Ein unauffälliges Verschlüsselungsgerät für Spione?
Doch warum ist eine Barbie-Schreibmaschine mit undokumentierten Verschlüsselungsfunktionen ausgestattet?
Mein erster Gedanke: Es steckt ein Geheimdienst dahinter. Zweifellos wäre eine als Spielzeug getarnte Verschlüsselungsmaschine eine interessante Idee für CIA, KGB und Konsorten gewesen. Vor allem bei einem Agenten, der Kinder hat, würde ein solches Gerät absolut unverdächtig wirken.
Doch leider musste ich meine Spionage-Hypothese schnell ad acta legen. Denn die vier unterstützten Verschlüsselungsverfahren sind reine Buchstaben-Ersetzungen – viel zu schwach für den Einsatz im Geheimdienstwesen.
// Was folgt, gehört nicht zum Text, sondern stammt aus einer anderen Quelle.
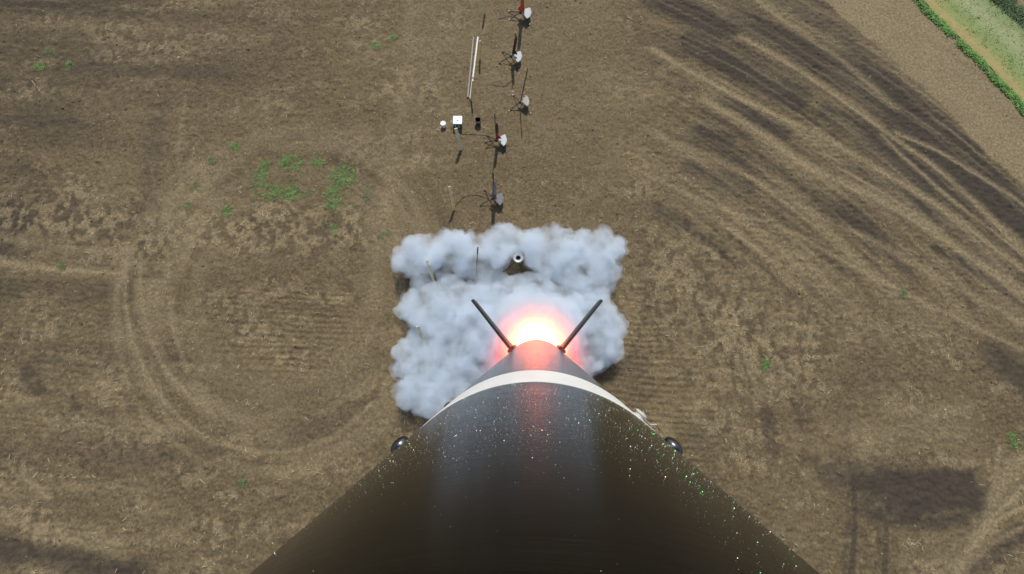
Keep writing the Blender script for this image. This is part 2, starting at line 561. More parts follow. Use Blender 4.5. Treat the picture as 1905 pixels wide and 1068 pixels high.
# moist soil
dkf = mathn(t, 'MULTIPLY', dk, mathn(t, 'MULTIPLY_ADD', n2, .9, .45), clamp=True)
moist = ramp(t, n2, [(.3, (.033, .027, .022)), (.7, (.074, .059, .045))])
base = mixc(t, dkf, base, moist)
# dry pale crust
plf = mathn(t, 'MULTIPLY', pl, mathn(t, 'MULTIPLY_ADD', n2, .8, .35), clamp=True)
dry = ramp(t, n2, [(.3, (.190, .146, .080)), (.7, (.350, .276, .160))])
base = mixc(t, plf, base, dry)
# lying straw
n4 = noise_node(t, 22.0, 3, .7, ob)
stf = mathn(t, 'MULTIPLY', st_, mathn(t, 'MULTIPLY', mathn(t, 'SUBTRACT', n4, .42, clamp=True), 5.0, clamp=True), clamp=True)
base = mixc(t, mathn(t, 'MULTIPLY', stf, .85), base, (.40, .315, .18))
# trash raked into furrow bottoms
t.links.new(base, p.inputs["Base Color"])
p.inputs["Roughness"].default_value = .93
p.inputs["Specular IOR Level"].default_value = .2
bm_ = N(t, "ShaderNodeBump")
bm_.inputs["Strength"].default_value = .8
bm_.inputs["Distance"].default_value = .03
t.links.new(noise_node(t, 26.0, 4, .7, ob), bm_.inputs["Height"])
t.links.new(bm_.outputs[0], p.inputs["Normal"])
t.links.new(p.outputs[0], out.inputs[0])

ground = grid_mesh("ground", np.c_[xf, yf, gz], faces, m_soil)
ground["kind"] = "structure"
ground["label"] = "ploughed brown stubble field with curved wheel tracks"
a1 = ground.data.color_attributes.new("soil_marks", 'FLOAT_COLOR', 'POINT')
a1.data.foreach_set("color", np.c_[g_dark, g_pale, g_straw, np.ones_like(g_dark)].astype(np.float32).ravel())
a2 = ground.data.color_attributes.new("soil_cover", 'FLOAT_COLOR', 'POINT')
a2.data.foreach_set("color", np.c_[g_work, g_fur, np.zeros_like(g_fur), np.ones_like(g_dark)].astype(np.float32).ravel())

def gz_at(x, y):
    return float(soil(np.array([float(x)]), np.array([float(y)]))[0][0])

# ------------------------------------------------------------------ grassy farm track beyond the field edge
def offset_strip(P, d0, d1, n_across, lift, step=.12):
    seg = np.linalg.norm(np.diff(P, axis=0), axis=1); cum = np.r_[0, np.cumsum(seg)]
    s = np.r_[np.linspace(cum[1] - 60, cum[1] - 3, 40), np.arange(cum[1] - 2.9, cum[-2] + 3, step), np.linspace(cum[-2] + 3.2, cum[-2] + 80, 40)]
    px = np.interp(s, cum, P[:, 0]); py = np.interp(s, cum, P[:, 1])
    k = np.ones(25) / 25
    tx = np.gradient(px, s); ty = np.gradient(py, s)
    tx = np.convolve(np.pad(tx, 12, mode='edge'), k, 'valid'); ty = np.convolve(np.pad(ty, 12, mode='edge'), k, 'valid')
    l = np.hypot(tx, ty); tx /= l; ty /= l
    dd = np.linspace(d0, d1, n_across)
    wig = .25 * (fbm(s * .6, s * 0, 3, 131) - .5)
    X = px[:, None] + ty[:, None] * (dd[None, :] + wig[:, None]); Y = py[:, None] - tx[:, None] * (dd[None, :] + wig[:, None])
    Z = soil(X.ravel(), Y.ravel())[0] + lift
    n, mth = X.shape
    i = (np.arange(n - 1)[:, None] * mth + np.arange(mth - 1)[None, :]).ravel()
    return np.c_[X.ravel(), Y.ravel(), Z], np.c_[i, i + mth, i + mth + 1, i + 1], np.tile(dd, n)

m_track, t, out = new_mat("mown_grass_track")
p = N(t, "ShaderNodeBsdfPrincipled")
tc = N(t, "ShaderNodeTexCoord")
ac = N(t, "ShaderNodeAttribute", attribute_name="across")
n1 = noise_node(t, 2.0, 5, .6, tc.outputs["Object"]); n2 = noise_node(t, 11.0, 4, .7, tc.outputs["Object"])
pos = mathn(t, 'ADD', ac.outputs["Fac"], mathn(t, 'MULTIPLY_ADD', n1, .24, -.12))
c = ramp(t, pos, [(.0, (.40, .26, .09)), (.09, (.46, .31, .11)), (.16, (.30, .30, .07)), (.30, (.20, .28, .07)), (.50, (.38, .38, .20)), (.68, (.22, .28, .10)), (.85, (.085, .17, .045)), (1.0, (.08, .16, .04))])
c = mixc(t, .45, c, ramp(t, n2, [(.3, (.08, .12, .035)), (.5, (.21, .24, .10)), (.75, (.36, .36, .19))]), 'MIX')
t.links.new(c, p.inputs["Base Color"])
p.inputs["Roughness"].default_value = .9
b = N(t, "ShaderNodeBump"); b.inputs["Strength"].default_value = .7; b.inputs["Distance"].default_value = .03
t.links.new(n2, b.inputs["Height"]); t.links.new(b.outputs[0], p.inputs["Normal"])
t.links.new(p.outputs[0], out.inputs[0])
sv, sf, sd_ = offset_strip(EDGE_VERGE, .25, 4.6, 30, .03)
ft = grid_mesh("farm_track", sv, sf, m_track)
aa = ft.data.attributes.new("across", 'FLOAT', 'POINT')
aa.data.foreach_set("value", ((sd_ - .25) / 4.35).astype(np.float32))
tag(ft, "pale mown grass farm track beyond the field edge", kind="structure")

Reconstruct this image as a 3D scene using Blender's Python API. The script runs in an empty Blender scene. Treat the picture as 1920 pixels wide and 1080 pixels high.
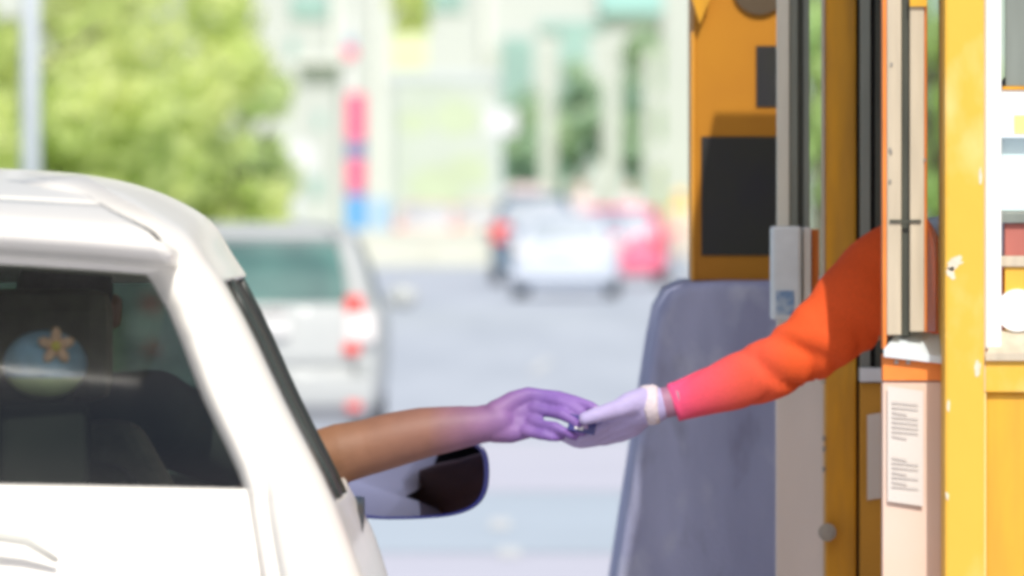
import bpy, bmesh, math, random
from mathutils import Vector, Matrix, noise
R = math.radians
random.seed(7)
S = bpy.context.scene
COL = S.collection
FPX, HC, YH = 15400.0, 1.69, 366.0        # focal length in px (1920 wide), eye height, horizon row

def P(px, py, Y):
    return Vector(((px - 960) * Y / FPX, Y, HC - (py - YH) * Y / FPX))
def X(px, Y): return (px - 960) * Y / FPX
def Z(py, Y): return HC - (py - YH) * Y / FPX

# ------------------------------------------------------------------ materials
def mat(name, col, rough=.6, metal=0., var=.0, scale=4., bump=0., coat=0., stretch=(1, 1, 1), col2=None, contrast=None):
    m = bpy.data.materials.new(name); m.use_nodes = True
    nt = m.node_tree; b = nt.nodes['Principled BSDF']
    b.inputs['Base Color'].default_value = (*col, 1); b.inputs['Roughness'].default_value = rough
    b.inputs['Metallic'].default_value = metal; b.inputs['Coat Weight'].default_value = coat
    b.inputs['Coat Roughness'].default_value = .06
    if var or bump or col2:
        tc = nt.nodes.new('ShaderNodeTexCoord'); mp = nt.nodes.new('ShaderNodeMapping')
        mp.inputs['Scale'].default_value = stretch
        nz = nt.nodes.new('ShaderNodeTexNoise'); nz.inputs['Scale'].default_value = scale
        nz.inputs['Detail'].default_value = 6
        nt.links.new(tc.outputs['Object'], mp.inputs[0]); nt.links.new(mp.outputs[0], nz.inputs['Vector'])
        if var or col2:
            rp = nt.nodes.new('ShaderNodeValToRGB')
            lo, hi = contrast or (.3, .7)
            rp.color_ramp.elements[0].position = lo; rp.color_ramp.elements[1].position = hi
            c1 = col2 if col2 else tuple(c * (1 - var) for c in col)
            c2 = col if col2 else tuple(min(1, c * (1 + var)) for c in col)
            rp.color_ramp.elements[0].color = (*c1, 1); rp.color_ramp.elements[1].color = (*c2, 1)
            nt.links.new(nz.outputs['Fac'], rp.inputs[0]); nt.links.new(rp.outputs[0], b.inputs['Base Color'])
        if bump:
            bp = nt.nodes.new('ShaderNodeBump'); bp.inputs['Strength'].default_value = bump
            bp.inputs['Distance'].default_value = .01
            nt.links.new(nz.outputs['Fac'], bp.inputs['Height']); nt.links.new(bp.outputs[0], b.inputs['Normal'])
    return m

def glass(name, tint, gloss=.12, rough=.02):
    m = bpy.data.materials.new(name); m.use_nodes = True; nt = m.node_tree; nt.nodes.clear()
    o = nt.nodes.new('ShaderNodeOutputMaterial'); mx = nt.nodes.new('ShaderNodeMixShader')
    t = nt.nodes.new('ShaderNodeBsdfTransparent'); g = nt.nodes.new('ShaderNodeBsdfGlossy')
    f = nt.nodes.new('ShaderNodeFresnel'); f.inputs[0].default_value = 1.45
    a = nt.nodes.new('ShaderNodeMath'); a.operation = 'MULTIPLY_ADD'; a.inputs[1].default_value = .9 if rough < .1 else .25; a.inputs[2].default_value = gloss * .3
    t.inputs[0].default_value = (*tint, 1); g.inputs['Roughness'].default_value = rough
    nt.links.new(f.outputs[0], a.inputs[0]); nt.links.new(a.outputs[0], mx.inputs[0])
    nt.links.new(t.outputs[0], mx.inputs[1]); nt.links.new(g.outputs[0], mx.inputs[2]); nt.links.new(mx.outputs[0], o.inputs[0])
    return m

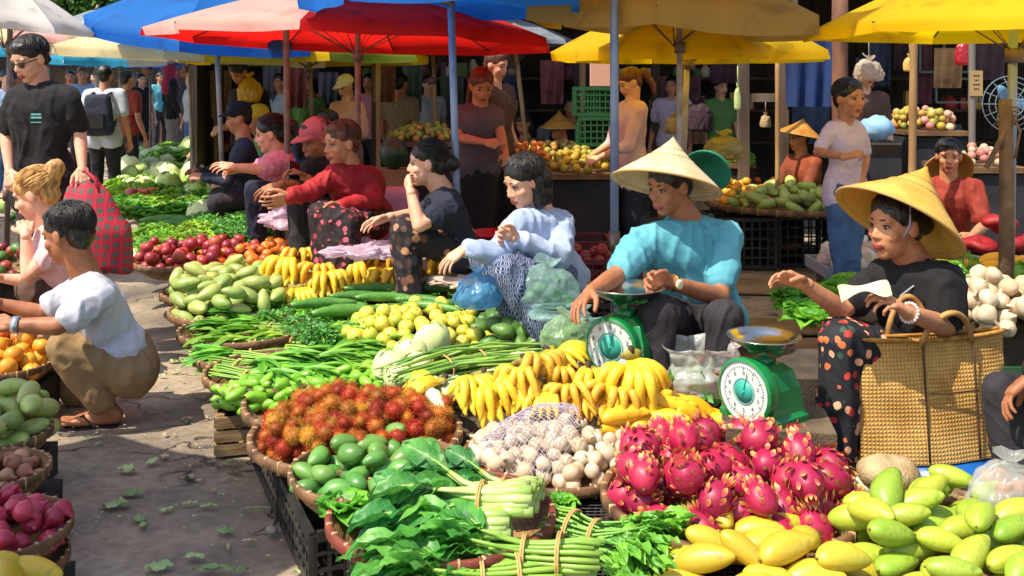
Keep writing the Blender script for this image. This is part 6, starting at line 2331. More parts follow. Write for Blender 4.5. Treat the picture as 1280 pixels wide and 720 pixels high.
solo('scale_plinth', MB().box((.04, 0, c.z / 2 - .1), (.34, .28, c.z - .202)), SACK, 'brown sacking covered block under the scale by the yellow hat', 'block', loc=(c.x, c.y, .2), rot=(0, 0, -.15), smooth=False)

# woven bag
WOVE = weave_mat('pandan_weave', '#9a6a28', '#e2b566', 24)
Y = 3.4
bl, br = W(1068, 577, Y), W(1252, 572, Y + .12)
zt = W(1068, 426, Y).z
d = br - bl; d.z = 0
Lg = d.length; ux = d.normalized(); uy = V((-ux.y, ux.x, 0))
rt = root('woven_bag', 'large golden woven palm tote bag with two tall handles', 'bag', bl, (0, 0, math.atan2(ux.y, ux.x)))
H = zt - bl.z
m = MB()
nx_, nz_ = 26, 18
for face_, sgn in ((0, -1), (1, 1)):
    vs, fs = [], []
    for j in range(nz_ + 1):
        for i in range(nx_ + 1):
            u, t = i / nx_, j / nz_
            dep = (.085 * (1 - t) + .03 * t) * math.sin(math.pi * min(1, max(0, u * .94 + .03))) ** .4
            bow = .010 * noise.noise(V((u * 3, t * 3, face_ * 5)))
            zz = H * t + (.014 * (2 * u - 1) ** 2 if t > .95 else 0)
            vs.append(V((Lg * u + (.004 * math.sin(t * 5)), sgn * dep + bow, zz)))
    for j in range(nz_):
        for i in range(nx_):
            a = j * (nx_ + 1) + i
            q = (a, a + 1, a + nx_ + 2, a + nx_ + 1)
            fs.append(q if sgn < 0 else q[::-1])
    m.add(vs, fs)
vs = [V((Lg * i / nx_, s * .085 * math.sin(math.pi * min(1, max(0, i / nx_ * .94 + .03))) ** .4, .002)) for s in (-1, 1) for i in range(nx_ + 1)]
m.add(vs, [(i, i + nx_ + 1, i + nx_ + 2, i + 1) for i in range(nx_)])
for i, p in enumerate(m.v):
    if p.x < .001 or p.x > Lg - .001:
        m.v[i] = V((p.x, 0 if abs(p.y) < .05 else p.y * .3, p.z))
part('bag_body', m, WOVE, rt)
for sgn in (-1, 1):
    m = MB()
    for ww in (0,):
        vs = [V((Lg * i / nx_, sgn * (.033 * math.sin(math.pi * min(1, max(0, i / nx_ * .94 + .03))) ** .4 + .002), H + .014 * (2 * i / nx_ - 1) ** 2 - .004)) for i in range(nx_ + 1)]
        m.tube(vs, .008, 6)
    part('rim', m, mat('palm_rim', '#b98a3c', .7, col2='#8a5a20', nscale=30), rt)
HND = mat('palm_handle', '#b88a4c', .6, col2='#8a6230', nscale=20)
for sgn, x0, x1, hh in ((-1, .40, .74, .115), (1, .26, .56, .15)):
    pts = []
    for i in range(21):
        t = i / 20
        pts.append((Lg * (x0 + (x1 - x0) * t) , sgn * .04 - (.03 if sgn < 0 else -.01) * math.sin(math.pi * t), H - .02 + hh * math.sin(math.pi * t) ** .6))
    part('handle', MB().tube(pts, .0105, 8), HND, rt)
m = MB()
for x in (.40, .74):
    m.tube([(Lg * x, -.075 + .04 * t - .012, H * t) for t in (0.02, .25, .5, .75, .99)][::-1], .0035, 5)
m.tube([(Lg * .40, -.076, H * .58), (Lg * .57, -.078, H * .575), (Lg * .74, -.076, H * .58)], .003, 5)
part('stitching', m, mat('dark_cord', '#3f2a18', .8), rt)
# blue tub under the bag
cb = W(1190, 600, 3.45)
m = MB().lathe([(.20, 0), (.225, bl.z - .03), (.235, bl.z - .008), (.001, bl.z - .006)], 36)
solo('blue_tub', m, mat('plastic_blue', '#0f5aa8', .35), 'upturned blue plastic tub under the woven bag', 'tub', loc=(cb.x - .03, 3.47, .0))
m = MB().box((0, 0, 0), (.22, .16, bl.z - .02))
solo('bag_block', m, SACK_D, 'dark block under the left end of the woven bag', 'block', loc=(bl.x + .10, 3.42, (bl.z - .02) / 2), smooth=False)

# cloth bundles beside the bag
BUR = mat('burlap', '#b89f78', .9, col2='#8f7650', nscale=14, bump=.6, bscale=120)
for (px, py, rx, ry, rz, mt, lb, yw) in ((1112, 592, .11, .07, .055, BUR, 'crumpled burlap sack end resting before the woven bag', .3), (1112, 612, .13, .05, .035, mat('canvas_roll', '#c8bba2', .9, col2='#a89a80', nscale=9), 'rolled cream canvas in front of the burlap sack', -.1), (1165, 612, .1, .06, .03, BUR, 'flat burlap scrap beside the rolled canvas', -.2)):
    g_ = W(px, py, 3.02)
    m = MB().ell((0, 0, 0), (rx, ry, rz), seg=22, rings=14)
    noisy(m, .022, 14, px * .1)
    solo('sack', m, mt, lb, 'sack', loc=(g_.x, g_.y, g_.z), rot=(0, .15, yw))
solo('platform_board', MB().box((0, 0, 0), (.5, .22, .16)), SACK_D, 'dark block under the burlap sacks', 'platform', loc=(W(1135, 620, 3.02).x, 3.06, .08), smooth=False)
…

Außerdem hat mich Günter Hütter auf Folgendes hingewiesen: Die Elektronik der Barbie-Schreibmaschine stammt offensichtlich vom slowenischen Herstellter Mehano, der selbst eine (funktionsgleiche) Spielzeug-Schreibmaschine im Programm hatte. Bei dieser wurde die Verschlüsselungsfunktion in der Gebrauchsanweisung durchaus erwähnt.
Die Frage lautet daher: Warum erwähnte Mattel die Verschlüsselungsfunktionen nicht in der Gebrauchsanweisung?
Vielleicht dachte man, dass dieses Feature auf nicht allzu großes Interesse stoßen würde. Oder man hatte die damals ziemlich strengen Exportbestimmungen in den USA im Auge. Zu Erinnerung: Bis ins Jahr 2000 war der Export von Kryptografie aus den USA verboten. Ausnahmegenehmigungen wurden nur für Verfahren erteilt, die für die NSA knackbar waren. Für eine Kinder-Schreibmaschine gab es sicherlich keine Ausnahme-Genehmigung. Mit einem solchen Gerät im Gepäck aus den USA auszureisen, war damit bereits ein Gesetzesverstoß.
Wie dem auch sei, die Barbie-Schreibmaschine ist in jedem Fall ein Kuriosum unter den Verschlüsselungsgeräten. Und optisch macht sie mindestens so viel her wie eine Enigma.